US President Barack Obama has proposed to extend the life of the space station for at least five years beyond 2015, with a budget of about $3bn a year.

Sensitivity factor

Unlike ground-based particle accelerators, AMS samples high-energy particles directly from deep space. It can detect particles with vastly higher energies than what can be produced in particle accelerators.

The Large Hadron Collider (LHC) at Cern, for example, can smash particles with a combined energy of about 7 tera-electronvolts, or TeV. A cosmic ray, by comparison, can have energies greater than 100 million TeV.

"The sensitivity of AMS is a factor of 100 to 1,000 times more than previous instruments and the fact that you can stay in space for 10 to 18 years makes it even more sensitive," Ting said.
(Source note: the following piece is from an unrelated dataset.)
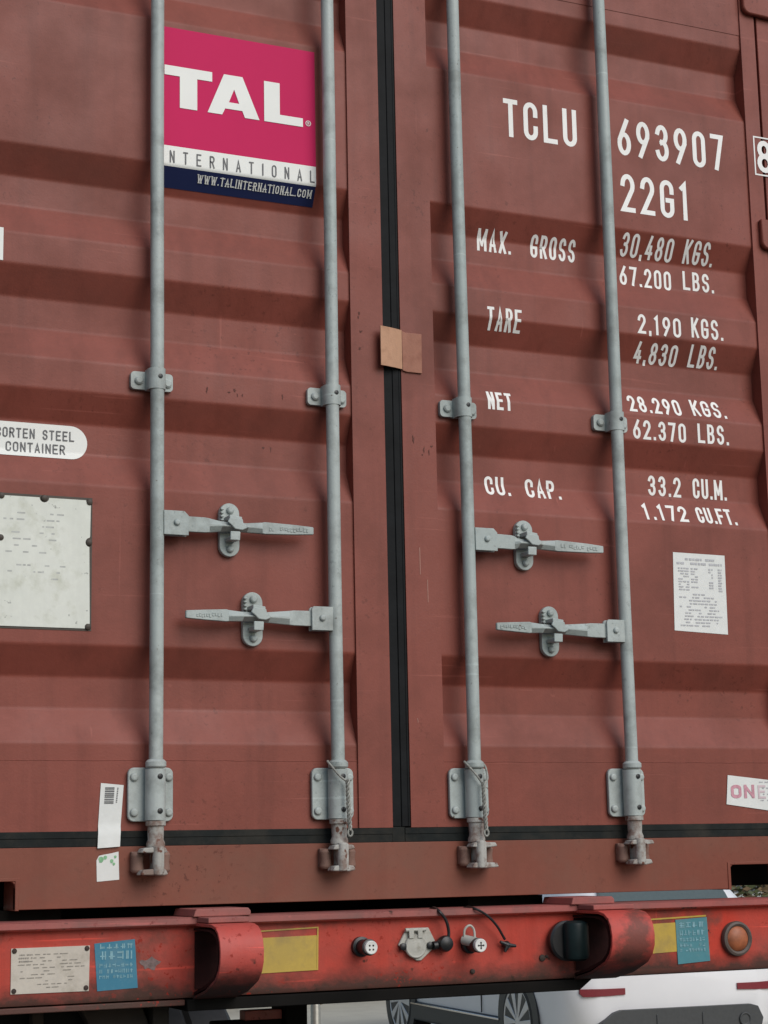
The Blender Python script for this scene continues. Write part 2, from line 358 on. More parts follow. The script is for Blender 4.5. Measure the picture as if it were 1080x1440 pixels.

The AMS is shown attached to the ISS (far left) in this artist's impression

"This really is the very first very, very precise particle physics detector," he said. "You enter into a totally new domain. It's very hard to predict what you'll find."

Dumping AMS' cryogenic superconducting magnet cuts the power of its magnetic field to bend the path of charged cosmic particles as they pass through five different types of detectors. But Ting says the addition of spare detectors and the extra years in orbit more than compensate for the diminished field strength.

The replacement magnet was part of a prototype AMS that flew on a 1998 space shuttle mission. It was recently taken out of clean room storage in Germany and tested. It is due to arrive at Cern, where AMS is being assembled, this week.

Modifying AMS would delay the space shuttles' planned 30 September retirement to later in the year. It had been slated to launch in July on Nasa's next-to-last space shuttle mission.